Actually, pure CSS can be comfortably maintained--if you're willing to limit your project to specific parameters or, simply, use a well-defined methodology (i.e. BEM, OOCSS, ITCSS, etc).

I've read some developers limit their CSS file(s) to 50 lines (max.) while other developers build their CSS on a page-by-page basis dependent on a primary global style sheet (ex: content-sidebar.css is loaded on every static page and post while content-page.css is only loaded on static pages).

Where I currently work at, every static page gets its own CSS if it meets the following two parameters: (1) accessible from the root and (2) not part of a larger (or "nested") set of pages--two rules becomes necessary when you have a team who hates nested pages and prefers an internal taxonomy system.
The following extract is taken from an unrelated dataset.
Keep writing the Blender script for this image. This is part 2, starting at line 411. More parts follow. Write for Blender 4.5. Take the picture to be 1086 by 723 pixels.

The styles are encapsulated by adding an additional HTML class (usually a sanitized version of the page title and its ID) to the body tag.

For pure CSS websites, OOCSS will be your best friend as it forces serious thought into how you define your style rules. Additional rules also include limiting the use of CSS vars only to elements that have an ID attribute (which is also limited as well).


Unless you're still supporting IE, CSS variables are now available:

https://caniuse.com/#search=css%20variables


I use less or sass. Both have even more goodies in them.